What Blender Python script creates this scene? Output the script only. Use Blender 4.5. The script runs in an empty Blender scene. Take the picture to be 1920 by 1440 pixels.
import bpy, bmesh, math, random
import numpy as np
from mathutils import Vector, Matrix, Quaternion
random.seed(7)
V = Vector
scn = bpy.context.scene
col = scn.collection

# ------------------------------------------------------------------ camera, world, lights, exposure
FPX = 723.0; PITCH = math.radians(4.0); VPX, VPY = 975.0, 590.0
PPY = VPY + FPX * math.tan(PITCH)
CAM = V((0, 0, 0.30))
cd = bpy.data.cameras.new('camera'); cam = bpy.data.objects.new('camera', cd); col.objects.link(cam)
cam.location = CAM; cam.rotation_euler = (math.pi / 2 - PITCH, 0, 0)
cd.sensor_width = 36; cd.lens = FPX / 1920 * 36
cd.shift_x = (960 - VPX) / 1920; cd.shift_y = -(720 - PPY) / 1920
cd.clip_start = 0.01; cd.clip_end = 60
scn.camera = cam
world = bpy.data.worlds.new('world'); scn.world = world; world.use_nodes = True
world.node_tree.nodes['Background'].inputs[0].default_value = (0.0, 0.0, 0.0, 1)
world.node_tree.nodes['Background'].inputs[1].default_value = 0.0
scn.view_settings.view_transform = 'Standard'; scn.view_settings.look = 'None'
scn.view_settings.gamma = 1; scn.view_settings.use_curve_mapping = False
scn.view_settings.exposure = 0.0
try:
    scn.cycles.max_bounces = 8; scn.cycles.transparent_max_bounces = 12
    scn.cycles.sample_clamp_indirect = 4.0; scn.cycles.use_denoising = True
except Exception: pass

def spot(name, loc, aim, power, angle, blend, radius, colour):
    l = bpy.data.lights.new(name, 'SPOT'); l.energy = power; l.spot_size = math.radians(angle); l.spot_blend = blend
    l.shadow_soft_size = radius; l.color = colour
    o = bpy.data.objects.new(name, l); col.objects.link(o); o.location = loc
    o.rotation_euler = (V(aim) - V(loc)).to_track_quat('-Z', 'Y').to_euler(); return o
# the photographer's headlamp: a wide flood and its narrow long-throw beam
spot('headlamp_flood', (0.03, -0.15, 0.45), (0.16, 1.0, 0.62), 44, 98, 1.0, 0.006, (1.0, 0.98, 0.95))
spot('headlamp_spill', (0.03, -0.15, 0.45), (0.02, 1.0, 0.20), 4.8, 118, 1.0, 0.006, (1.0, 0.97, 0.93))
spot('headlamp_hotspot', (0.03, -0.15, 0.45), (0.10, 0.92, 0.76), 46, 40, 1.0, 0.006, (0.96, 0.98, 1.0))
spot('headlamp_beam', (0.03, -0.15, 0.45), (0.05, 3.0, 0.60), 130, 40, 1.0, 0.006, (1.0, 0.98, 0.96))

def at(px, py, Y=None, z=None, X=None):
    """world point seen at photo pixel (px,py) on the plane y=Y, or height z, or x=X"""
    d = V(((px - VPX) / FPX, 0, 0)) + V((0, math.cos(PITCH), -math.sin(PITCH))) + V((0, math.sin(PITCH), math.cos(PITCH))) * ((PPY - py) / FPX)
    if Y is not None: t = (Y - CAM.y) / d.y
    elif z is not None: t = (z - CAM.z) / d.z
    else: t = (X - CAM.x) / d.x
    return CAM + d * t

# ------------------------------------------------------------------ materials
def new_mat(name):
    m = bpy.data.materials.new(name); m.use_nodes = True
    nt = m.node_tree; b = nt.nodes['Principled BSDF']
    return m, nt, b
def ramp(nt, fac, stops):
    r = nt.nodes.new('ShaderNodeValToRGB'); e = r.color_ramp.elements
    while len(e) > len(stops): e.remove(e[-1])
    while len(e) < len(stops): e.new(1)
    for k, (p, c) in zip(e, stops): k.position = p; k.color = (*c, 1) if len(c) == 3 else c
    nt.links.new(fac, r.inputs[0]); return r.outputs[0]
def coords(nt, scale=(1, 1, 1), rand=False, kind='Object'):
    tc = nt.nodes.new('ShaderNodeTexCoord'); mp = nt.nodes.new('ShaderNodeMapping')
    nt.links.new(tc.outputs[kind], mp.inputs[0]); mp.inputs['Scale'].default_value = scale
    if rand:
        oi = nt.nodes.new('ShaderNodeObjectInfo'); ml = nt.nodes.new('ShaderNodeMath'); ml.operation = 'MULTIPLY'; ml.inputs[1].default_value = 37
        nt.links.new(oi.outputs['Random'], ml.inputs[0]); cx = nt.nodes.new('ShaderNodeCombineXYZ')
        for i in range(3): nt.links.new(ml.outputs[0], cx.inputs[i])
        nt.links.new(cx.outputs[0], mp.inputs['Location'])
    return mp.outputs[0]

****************

EXERCISE GOAL: Write the material out again word for word.

COMPLETE OUTPUT:
What Blender Python script creates this scene? Output the script only. Use Blender 4.5. The script runs in an empty Blender scene. Take the picture to be 1920 by 1440 pixels.
import bpy, bmesh, math, random
import numpy as np
from mathutils import Vector, Matrix, Quaternion
random.seed(7)
V = Vector
scn = bpy.context.scene
col = scn.collection

# ------------------------------------------------------------------ camera, world, lights, exposure
FPX = 723.0; PITCH = math.radians(4.0); VPX, VPY = 975.0, 590.0
PPY = VPY + FPX * math.tan(PITCH)
CAM = V((0, 0, 0.30))
cd = bpy.data.cameras.new('camera'); cam = bpy.data.objects.new('camera', cd); col.objects.link(cam)
cam.location = CAM; cam.rotation_euler = (math.pi / 2 - PITCH, 0, 0)
cd.sensor_width = 36; cd.lens = FPX / 1920 * 36
cd.shift_x = (960 - VPX) / 1920; cd.shift_y = -(720 - PPY) / 1920
cd.clip_start = 0.01; cd.clip_end = 60
scn.camera = cam
world = bpy.data.worlds.new('world'); scn.world = world; world.use_nodes = True
world.node_tree.nodes['Background'].inputs[0].default_value = (0.0, 0.0, 0.0, 1)
world.node_tree.nodes['Background'].inputs[1].default_value = 0.0
scn.view_settings.view_transform = 'Standard'; scn.view_settings.look = 'None'
scn.view_settings.gamma = 1; scn.view_settings.use_curve_mapping = False
scn.view_settings.exposure = 0.0
try:
    scn.cycles.max_bounces = 8; scn.cycles.transparent_max_bounces = 12
    scn.cycles.sample_clamp_indirect = 4.0; scn.cycles.use_denoising = True
except Exception: pass

def spot(name, loc, aim, power, angle, blend, radius, colour):
    l = bpy.data.lights.new(name, 'SPOT'); l.energy = power; l.spot_size = math.radians(angle); l.spot_blend = blend
    l.shadow_soft_size = radius; l.color = colour
    o = bpy.data.objects.new(name, l); col.objects.link(o); o.location = loc
    o.rotation_euler = (V(aim) - V(loc)).to_track_quat('-Z', 'Y').to_euler(); return o
# the photographer's headlamp: a wide flood and its narrow long-throw beam
spot('headlamp_flood', (0.03, -0.15, 0.45), (0.16, 1.0, 0.62), 44, 98, 1.0, 0.006, (1.0, 0.98, 0.95))
spot('headlamp_spill', (0.03, -0.15, 0.45), (0.02, 1.0, 0.20), 4.8, 118, 1.0, 0.006, (1.0, 0.97, 0.93))
spot('headlamp_hotspot', (0.03, -0.15, 0.45), (0.10, 0.92, 0.76), 46, 40, 1.0, 0.006, (0.96, 0.98, 1.0))
spot('headlamp_beam', (0.03, -0.15, 0.45), (0.05, 3.0, 0.60), 130, 40, 1.0, 0.006, (1.0, 0.98, 0.96))

def at(px, py, Y=None, z=None, X=None):
    """world point seen at photo pixel (px,py) on the plane y=Y, or height z, or x=X"""
    d = V(((px - VPX) / FPX, 0, 0)) + V((0, math.cos(PITCH), -math.sin(PITCH))) + V((0, math.sin(PITCH), math.cos(PITCH))) * ((PPY - py) / FPX)
    if Y is not None: t = (Y - CAM.y) / d.y
    elif z is not None: t = (z - CAM.z) / d.z
    else: t = (X - CAM.x) / d.x
    return CAM + d * t

# ------------------------------------------------------------------ materials
def new_mat(name):
    m = bpy.data.materials.new(name); m.use_nodes = True
    nt = m.node_tree; b = nt.nodes['Principled BSDF']
    return m, nt, b
def ramp(nt, fac, stops):
    r = nt.nodes.new('ShaderNodeValToRGB'); e = r.color_ramp.elements
    while len(e) > len(stops): e.remove(e[-1])
    while len(e) < len(stops): e.new(1)
    for k, (p, c) in zip(e, stops): k.position = p; k.color = (*c, 1) if len(c) == 3 else c
    nt.links.new(fac, r.inputs[0]); return r.outputs[0]
def coords(nt, scale=(1, 1, 1), rand=False, kind='Object'):
    tc = nt.nodes.new('ShaderNodeTexCoord'); mp = nt.nodes.new('ShaderNodeMapping')
    nt.links.new(tc.outputs[kind], mp.inputs[0]); mp.inputs['Scale'].default_value = scale
    if rand:
        oi = nt.nodes.new('ShaderNodeObjectInfo'); ml = nt.nodes.new('ShaderNodeMath'); ml.operation = 'MULTIPLY'; ml.inputs[1].default_value = 37
        nt.links.new(oi.outputs['Random'], ml.inputs[0]); cx = nt.nodes.new('ShaderNodeCombineXYZ')
        for i in range(3): nt.links.new(ml.outputs[0], cx.inputs[i])
        nt.links.new(cx.outputs[0], mp.inputs['Location'])
    return mp.outputs[0]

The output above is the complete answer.